Claudia has been a brilliant host and is very entertaining company. I see lots of similarities with Uschi - I bet they fought like mad when they were kids! It was really great to see some of how the Viennese live, as well as the lovely city itself.

Today is yet another public holiday, and she was off early to the stables. She used to race her own horse when younger and now has a youngster in training whose second race is next weekend. I had been warned to get going early too as Turkey's president is in Vienna today and large demos are planned to shut the centre. The holiday did make the cycle back in a fair bit easier (as did knowing where I was going). I eventually made it out over all the multitude of bridges via the nudist section of Vienna.

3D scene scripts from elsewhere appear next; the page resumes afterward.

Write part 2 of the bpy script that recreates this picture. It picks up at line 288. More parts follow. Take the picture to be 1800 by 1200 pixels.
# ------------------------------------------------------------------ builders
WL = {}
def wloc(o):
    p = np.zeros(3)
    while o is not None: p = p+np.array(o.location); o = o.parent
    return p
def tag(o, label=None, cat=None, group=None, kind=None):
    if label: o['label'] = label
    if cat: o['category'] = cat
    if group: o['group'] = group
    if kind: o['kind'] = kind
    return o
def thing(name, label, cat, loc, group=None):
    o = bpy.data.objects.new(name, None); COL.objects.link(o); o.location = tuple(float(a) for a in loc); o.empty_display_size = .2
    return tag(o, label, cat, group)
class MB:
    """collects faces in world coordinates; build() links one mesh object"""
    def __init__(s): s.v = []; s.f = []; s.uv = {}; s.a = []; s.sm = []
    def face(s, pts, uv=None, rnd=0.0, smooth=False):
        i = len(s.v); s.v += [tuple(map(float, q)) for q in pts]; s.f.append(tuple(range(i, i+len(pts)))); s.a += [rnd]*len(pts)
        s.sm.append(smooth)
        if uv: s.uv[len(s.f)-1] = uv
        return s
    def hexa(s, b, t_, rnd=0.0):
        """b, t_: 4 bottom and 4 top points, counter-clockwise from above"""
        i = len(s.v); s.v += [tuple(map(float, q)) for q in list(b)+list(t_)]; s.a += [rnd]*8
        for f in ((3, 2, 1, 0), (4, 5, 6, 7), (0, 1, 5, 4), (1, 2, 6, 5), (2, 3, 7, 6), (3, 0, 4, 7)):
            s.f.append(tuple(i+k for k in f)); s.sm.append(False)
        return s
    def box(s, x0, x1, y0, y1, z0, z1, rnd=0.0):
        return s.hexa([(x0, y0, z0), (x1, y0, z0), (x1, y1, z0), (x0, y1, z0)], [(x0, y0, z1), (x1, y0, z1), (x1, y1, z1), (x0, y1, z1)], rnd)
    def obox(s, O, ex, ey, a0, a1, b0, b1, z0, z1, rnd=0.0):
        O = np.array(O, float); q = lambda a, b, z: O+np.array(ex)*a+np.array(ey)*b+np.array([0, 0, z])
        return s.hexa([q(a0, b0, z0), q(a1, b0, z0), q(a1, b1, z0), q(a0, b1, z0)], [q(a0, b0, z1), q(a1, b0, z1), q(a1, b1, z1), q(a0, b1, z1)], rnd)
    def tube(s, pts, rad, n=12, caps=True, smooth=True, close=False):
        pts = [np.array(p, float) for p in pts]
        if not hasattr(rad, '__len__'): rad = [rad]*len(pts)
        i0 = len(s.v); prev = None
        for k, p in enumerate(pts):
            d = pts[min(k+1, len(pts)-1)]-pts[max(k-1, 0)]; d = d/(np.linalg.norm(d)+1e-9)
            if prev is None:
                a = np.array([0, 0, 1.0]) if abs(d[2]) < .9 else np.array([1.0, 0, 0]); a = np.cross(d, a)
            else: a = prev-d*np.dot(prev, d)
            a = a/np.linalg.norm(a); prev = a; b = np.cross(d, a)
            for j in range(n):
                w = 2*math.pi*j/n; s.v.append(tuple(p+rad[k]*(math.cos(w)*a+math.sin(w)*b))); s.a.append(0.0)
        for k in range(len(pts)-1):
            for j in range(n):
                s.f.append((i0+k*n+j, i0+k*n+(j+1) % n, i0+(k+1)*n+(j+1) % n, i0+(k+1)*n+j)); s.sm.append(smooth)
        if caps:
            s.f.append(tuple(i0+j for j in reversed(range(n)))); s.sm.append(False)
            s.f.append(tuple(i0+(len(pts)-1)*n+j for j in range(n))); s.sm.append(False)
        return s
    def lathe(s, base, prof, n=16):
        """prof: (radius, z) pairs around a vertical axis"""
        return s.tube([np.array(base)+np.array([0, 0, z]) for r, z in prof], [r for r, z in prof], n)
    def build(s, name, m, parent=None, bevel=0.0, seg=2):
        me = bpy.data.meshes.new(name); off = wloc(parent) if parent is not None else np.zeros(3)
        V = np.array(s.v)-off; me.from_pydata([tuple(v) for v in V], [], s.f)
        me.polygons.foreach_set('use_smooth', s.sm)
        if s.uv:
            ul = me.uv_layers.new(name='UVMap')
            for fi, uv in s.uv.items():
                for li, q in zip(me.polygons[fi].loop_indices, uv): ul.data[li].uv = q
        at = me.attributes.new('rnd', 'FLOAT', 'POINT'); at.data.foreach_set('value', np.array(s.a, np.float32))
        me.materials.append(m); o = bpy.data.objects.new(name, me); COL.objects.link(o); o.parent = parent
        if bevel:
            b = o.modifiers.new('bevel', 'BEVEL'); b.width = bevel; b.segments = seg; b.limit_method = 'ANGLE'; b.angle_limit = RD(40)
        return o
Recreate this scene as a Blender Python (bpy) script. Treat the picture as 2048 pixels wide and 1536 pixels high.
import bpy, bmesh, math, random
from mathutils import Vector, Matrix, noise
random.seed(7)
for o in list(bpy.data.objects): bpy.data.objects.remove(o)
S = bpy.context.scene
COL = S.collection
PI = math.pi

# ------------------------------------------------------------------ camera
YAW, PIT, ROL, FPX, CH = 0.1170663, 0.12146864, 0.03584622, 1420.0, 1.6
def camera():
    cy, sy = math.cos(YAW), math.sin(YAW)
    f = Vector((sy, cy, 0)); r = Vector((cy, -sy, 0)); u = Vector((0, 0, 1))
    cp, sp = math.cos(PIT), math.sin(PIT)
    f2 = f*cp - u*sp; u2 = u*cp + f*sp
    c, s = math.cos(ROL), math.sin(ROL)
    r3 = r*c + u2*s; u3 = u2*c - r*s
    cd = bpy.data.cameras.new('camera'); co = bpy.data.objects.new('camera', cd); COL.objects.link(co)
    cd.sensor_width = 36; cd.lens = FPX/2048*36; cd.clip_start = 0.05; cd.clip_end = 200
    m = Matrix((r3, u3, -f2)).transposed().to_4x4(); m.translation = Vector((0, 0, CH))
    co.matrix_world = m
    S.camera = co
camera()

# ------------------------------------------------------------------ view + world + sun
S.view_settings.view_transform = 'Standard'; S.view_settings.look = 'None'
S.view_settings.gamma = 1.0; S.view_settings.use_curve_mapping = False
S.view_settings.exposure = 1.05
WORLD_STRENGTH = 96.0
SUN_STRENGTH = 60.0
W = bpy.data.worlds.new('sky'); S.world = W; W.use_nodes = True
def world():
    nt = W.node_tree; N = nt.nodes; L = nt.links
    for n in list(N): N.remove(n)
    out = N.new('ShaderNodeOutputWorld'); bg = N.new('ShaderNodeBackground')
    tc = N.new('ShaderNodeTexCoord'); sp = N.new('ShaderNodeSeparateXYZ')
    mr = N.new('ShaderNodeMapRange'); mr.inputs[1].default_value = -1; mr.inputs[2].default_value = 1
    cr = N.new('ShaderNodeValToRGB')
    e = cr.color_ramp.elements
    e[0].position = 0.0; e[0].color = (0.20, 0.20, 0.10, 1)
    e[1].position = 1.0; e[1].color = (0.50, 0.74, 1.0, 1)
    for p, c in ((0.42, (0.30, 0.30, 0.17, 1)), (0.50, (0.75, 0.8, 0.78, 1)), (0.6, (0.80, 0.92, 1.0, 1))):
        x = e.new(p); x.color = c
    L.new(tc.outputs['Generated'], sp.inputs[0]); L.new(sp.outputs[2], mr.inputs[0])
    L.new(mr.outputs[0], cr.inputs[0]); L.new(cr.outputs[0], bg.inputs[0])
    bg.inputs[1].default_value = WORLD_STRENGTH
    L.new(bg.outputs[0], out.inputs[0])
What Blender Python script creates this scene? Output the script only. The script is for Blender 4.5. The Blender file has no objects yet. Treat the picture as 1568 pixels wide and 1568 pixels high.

Those guys have impressive tans already!

The majority of the ride to Bratislava was along a long straight dyke. Luckily the cycling conditions weren't bad and I was very content bowling along in a straight line for 16k. This ended with a fantastic bridge crossing, taking me right up into the treetops for a couple of km across a wetland nature reserve and then the Danube itself.

I lunched on the river at Hainburg, a Roman town and technically still Austria, though you wouldn't think so from the language the waiter and I were speaking.

Then goodbye to Austria which I have really loved (despite the lack of smoking ban). The Austrians seem to me to enjoy a general lack of 'German-like' rules, eg dogs are allowed in almost all restaurants (Claudia told me in a very posh one near her if you tell them when you book that you're bringing your dog they prepare a special meal for it!)

So who else didn't know that Vienna and Bratislava were a short day's cycle apart? As we drove on the motorway last night there was a set of exit signs showing Slovenia and Italy this way, Slovakia and Hungary that way, Vienna straight on. Lovely. I also didn't know that Slovakia is now Schengen (and Euro) so no formalities at all at the border.

Bratislava is like a European capital in miniature. The old town is cute and heaving with the river-cruise masses, and there is a definite air of a town on the way up. I am staying in a nice hostel where a very kind young man insisted on carrying a loaded Horace up an enormous flight of stairs so he could sleep safely on the balcony (and so the young man could look manly in front of his girlfriend, I suspect!).